I like the ideas in this film, and many of the visuals are quite creepy, but I just didn’t get that much out of it. Maybe it was the sudden tonal shift that lets it down, or maybe I just like seeing people suffer.

– AB Kade Rogers

Control Room
Madman
Control Room

SINCE the fall of Baghdad, enough documentaries have been made that detail both sides of the story. The world wants to know what’s going on with the US Government and the Iraqi people – and the media that portray them.

Control Room is a documentary about Al Jazeera, one of the main Arab channels in the Middle East, and their coverage of the war in Iraq.

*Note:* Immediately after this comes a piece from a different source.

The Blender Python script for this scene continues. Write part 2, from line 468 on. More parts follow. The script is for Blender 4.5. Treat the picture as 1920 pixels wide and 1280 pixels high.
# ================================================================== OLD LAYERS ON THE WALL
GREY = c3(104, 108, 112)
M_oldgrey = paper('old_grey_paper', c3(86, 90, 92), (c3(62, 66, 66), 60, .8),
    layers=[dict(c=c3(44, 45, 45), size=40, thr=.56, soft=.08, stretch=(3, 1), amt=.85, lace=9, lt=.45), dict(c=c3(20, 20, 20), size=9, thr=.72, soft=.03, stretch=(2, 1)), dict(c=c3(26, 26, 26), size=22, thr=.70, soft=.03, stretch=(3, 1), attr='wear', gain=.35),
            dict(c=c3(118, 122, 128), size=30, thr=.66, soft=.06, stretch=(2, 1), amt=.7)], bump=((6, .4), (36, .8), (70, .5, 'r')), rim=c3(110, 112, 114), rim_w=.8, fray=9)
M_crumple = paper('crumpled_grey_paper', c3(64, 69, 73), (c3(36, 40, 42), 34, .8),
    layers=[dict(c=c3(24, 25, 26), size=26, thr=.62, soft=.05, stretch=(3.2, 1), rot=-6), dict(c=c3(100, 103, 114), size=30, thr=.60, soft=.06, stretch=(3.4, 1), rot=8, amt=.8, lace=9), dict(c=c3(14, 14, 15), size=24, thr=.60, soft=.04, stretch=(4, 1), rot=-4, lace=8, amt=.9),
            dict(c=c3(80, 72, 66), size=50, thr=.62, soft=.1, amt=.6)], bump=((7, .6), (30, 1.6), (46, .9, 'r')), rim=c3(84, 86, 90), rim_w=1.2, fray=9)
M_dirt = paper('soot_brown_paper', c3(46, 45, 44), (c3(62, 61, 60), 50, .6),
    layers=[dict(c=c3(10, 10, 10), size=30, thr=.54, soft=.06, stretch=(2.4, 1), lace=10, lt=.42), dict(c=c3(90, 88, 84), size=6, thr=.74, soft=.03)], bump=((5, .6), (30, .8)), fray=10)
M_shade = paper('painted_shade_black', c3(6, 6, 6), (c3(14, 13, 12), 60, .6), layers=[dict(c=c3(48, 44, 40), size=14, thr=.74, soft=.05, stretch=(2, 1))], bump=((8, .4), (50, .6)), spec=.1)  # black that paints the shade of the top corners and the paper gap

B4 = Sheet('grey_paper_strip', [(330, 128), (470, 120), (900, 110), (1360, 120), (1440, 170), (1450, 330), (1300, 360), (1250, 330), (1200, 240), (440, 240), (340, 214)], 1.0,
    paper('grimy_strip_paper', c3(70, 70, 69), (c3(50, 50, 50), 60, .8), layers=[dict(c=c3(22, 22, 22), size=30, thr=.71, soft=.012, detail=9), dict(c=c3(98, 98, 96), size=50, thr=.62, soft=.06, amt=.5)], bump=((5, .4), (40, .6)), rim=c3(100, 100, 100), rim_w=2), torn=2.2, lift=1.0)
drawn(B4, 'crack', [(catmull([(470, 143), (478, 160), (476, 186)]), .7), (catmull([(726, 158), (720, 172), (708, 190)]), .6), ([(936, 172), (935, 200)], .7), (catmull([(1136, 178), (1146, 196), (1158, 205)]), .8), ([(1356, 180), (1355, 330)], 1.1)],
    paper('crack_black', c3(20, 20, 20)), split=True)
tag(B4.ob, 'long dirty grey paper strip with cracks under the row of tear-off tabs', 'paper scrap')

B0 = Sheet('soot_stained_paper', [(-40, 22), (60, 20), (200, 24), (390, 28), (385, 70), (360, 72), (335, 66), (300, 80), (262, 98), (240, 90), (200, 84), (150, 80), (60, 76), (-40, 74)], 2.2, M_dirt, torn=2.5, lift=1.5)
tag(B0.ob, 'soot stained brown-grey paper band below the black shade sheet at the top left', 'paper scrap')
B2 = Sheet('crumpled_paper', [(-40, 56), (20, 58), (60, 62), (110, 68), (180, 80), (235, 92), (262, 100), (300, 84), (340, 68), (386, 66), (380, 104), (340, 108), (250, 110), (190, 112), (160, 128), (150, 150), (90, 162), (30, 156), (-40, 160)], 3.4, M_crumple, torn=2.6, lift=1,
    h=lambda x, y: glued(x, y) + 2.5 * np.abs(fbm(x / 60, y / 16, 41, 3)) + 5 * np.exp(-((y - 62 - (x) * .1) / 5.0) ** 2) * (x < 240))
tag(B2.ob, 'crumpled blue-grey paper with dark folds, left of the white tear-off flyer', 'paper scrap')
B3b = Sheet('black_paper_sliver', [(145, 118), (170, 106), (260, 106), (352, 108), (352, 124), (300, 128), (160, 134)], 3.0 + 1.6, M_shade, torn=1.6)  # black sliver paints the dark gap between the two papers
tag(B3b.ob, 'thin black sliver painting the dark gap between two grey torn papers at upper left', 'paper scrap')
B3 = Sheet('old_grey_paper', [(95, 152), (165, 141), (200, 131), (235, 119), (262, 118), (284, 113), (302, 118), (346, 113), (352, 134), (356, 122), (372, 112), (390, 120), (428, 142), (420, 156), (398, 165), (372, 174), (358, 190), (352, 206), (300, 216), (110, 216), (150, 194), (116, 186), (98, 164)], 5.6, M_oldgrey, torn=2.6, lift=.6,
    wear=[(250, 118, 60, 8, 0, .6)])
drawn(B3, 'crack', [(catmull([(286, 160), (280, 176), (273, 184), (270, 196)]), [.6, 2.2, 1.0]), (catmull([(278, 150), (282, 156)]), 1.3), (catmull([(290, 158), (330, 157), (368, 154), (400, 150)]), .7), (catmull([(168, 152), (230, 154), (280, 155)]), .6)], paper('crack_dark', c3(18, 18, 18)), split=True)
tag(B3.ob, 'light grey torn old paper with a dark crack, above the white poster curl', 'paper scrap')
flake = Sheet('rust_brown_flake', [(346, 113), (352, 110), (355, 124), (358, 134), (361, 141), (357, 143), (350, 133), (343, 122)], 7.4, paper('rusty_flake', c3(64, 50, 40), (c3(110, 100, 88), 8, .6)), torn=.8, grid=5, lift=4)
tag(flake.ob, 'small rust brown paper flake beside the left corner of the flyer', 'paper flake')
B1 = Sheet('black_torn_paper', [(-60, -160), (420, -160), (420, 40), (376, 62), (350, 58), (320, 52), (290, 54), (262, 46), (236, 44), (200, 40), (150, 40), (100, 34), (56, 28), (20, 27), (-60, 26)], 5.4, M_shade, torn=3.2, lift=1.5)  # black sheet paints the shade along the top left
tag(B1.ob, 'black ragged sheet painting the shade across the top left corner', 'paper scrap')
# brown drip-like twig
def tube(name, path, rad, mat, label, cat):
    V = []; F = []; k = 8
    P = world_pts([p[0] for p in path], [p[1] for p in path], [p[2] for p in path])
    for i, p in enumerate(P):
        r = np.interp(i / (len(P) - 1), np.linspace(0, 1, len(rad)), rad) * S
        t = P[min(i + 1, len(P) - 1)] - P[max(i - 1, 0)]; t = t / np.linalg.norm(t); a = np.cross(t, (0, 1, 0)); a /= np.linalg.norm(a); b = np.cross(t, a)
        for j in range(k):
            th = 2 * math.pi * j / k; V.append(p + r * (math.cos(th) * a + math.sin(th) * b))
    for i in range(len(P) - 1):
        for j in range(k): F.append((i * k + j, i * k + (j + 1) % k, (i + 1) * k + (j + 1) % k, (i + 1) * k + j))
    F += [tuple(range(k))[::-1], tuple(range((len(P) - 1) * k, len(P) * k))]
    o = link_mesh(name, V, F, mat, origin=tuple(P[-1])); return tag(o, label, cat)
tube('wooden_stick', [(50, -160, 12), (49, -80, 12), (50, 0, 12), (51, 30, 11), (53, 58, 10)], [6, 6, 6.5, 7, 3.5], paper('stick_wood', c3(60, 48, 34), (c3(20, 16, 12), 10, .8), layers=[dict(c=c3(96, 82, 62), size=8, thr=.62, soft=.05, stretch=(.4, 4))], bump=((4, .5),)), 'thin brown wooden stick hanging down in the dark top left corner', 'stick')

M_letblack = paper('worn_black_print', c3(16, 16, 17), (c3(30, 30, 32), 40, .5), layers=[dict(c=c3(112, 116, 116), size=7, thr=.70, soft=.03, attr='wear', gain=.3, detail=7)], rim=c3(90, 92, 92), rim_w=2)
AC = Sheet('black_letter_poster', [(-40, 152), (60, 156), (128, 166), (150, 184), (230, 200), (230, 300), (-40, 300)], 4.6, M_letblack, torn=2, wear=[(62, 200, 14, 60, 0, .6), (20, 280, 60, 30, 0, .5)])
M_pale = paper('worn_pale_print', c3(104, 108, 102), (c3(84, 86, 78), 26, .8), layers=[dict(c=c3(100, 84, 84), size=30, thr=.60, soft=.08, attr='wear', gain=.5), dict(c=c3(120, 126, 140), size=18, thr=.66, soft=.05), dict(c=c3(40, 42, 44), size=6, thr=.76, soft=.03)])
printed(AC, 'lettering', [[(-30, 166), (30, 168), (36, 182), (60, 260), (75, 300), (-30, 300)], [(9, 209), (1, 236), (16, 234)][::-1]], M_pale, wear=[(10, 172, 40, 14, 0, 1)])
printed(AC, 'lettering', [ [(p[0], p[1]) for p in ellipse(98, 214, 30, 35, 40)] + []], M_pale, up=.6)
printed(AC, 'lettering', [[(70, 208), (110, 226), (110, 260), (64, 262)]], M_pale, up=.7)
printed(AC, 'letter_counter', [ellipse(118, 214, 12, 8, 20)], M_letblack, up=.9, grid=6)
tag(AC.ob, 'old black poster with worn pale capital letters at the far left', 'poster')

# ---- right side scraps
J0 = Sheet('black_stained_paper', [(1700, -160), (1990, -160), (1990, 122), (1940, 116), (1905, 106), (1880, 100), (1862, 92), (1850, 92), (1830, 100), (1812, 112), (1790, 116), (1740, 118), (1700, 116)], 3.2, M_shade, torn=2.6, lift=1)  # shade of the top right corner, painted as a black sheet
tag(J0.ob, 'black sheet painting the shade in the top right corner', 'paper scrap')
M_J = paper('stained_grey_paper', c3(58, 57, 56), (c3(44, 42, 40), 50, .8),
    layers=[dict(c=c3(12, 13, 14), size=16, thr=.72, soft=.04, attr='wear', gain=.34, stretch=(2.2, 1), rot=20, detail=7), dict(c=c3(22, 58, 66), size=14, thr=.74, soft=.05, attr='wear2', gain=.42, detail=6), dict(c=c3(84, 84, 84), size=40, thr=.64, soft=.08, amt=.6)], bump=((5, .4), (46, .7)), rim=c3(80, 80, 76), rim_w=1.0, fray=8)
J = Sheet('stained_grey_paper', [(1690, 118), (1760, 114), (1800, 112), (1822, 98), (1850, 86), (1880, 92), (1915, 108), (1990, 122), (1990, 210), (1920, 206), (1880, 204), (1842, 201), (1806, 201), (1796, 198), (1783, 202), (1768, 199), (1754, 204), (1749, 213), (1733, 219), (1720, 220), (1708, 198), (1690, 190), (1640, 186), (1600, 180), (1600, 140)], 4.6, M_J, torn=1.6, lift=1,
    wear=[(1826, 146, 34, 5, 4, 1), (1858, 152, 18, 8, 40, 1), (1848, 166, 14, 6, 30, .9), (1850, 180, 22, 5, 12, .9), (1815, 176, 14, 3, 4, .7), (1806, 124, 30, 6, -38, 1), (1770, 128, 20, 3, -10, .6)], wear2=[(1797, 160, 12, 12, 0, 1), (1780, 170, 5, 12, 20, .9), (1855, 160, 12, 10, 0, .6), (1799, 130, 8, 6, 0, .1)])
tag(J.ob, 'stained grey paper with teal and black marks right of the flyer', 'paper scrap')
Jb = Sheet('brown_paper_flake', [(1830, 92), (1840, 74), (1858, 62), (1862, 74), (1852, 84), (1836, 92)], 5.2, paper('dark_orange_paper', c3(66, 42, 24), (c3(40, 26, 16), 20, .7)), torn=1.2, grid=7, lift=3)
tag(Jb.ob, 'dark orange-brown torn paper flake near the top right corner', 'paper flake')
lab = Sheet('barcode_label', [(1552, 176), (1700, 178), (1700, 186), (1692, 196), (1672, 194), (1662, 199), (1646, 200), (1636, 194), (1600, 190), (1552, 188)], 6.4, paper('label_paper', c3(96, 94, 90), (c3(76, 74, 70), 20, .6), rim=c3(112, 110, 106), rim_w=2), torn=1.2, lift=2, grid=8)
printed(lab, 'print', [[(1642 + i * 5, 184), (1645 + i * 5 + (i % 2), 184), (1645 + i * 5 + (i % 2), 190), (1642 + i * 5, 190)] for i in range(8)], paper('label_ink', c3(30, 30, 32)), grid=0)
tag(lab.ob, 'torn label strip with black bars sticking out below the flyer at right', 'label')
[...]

Interviews with Al Jazeera managers and producers, US military public affairs, Western media and war footage from all forms of television news media build a compelling story.

It’s interesting to see Al Jazeera’s side of the campaign, as they only had to report to the Middle Eastern public and not consider the families of the coalition.

Well worth $6 from the video shop.

– LT Simone Heyer

Nothing
Magna Pacific
Nothing

THE Canadians, bless their maple-leaved socks, aren’t renowned for their movie-making prowess and

Nothing isn’t a stand-out of the movie world.

It promises to be about real people in a true story; not a new concept. Two nerdy house mates are done over by people they trust, then discover their house is going to be destroyed.

While they’re cowering in the basement as police surround the house, they see a white light.

Everything is quiet and the friends gather up the courage to step outside. They discover their house and the patch of land it sits on is suspended in nothing. All around them is nothing.

The rest of the movie is about the quest for finding something – which they don’t find.

They walk into the nothing – which feels and looks like tofu, and keep walking till they find their way home.

Nothing is unusual and best saved for TV.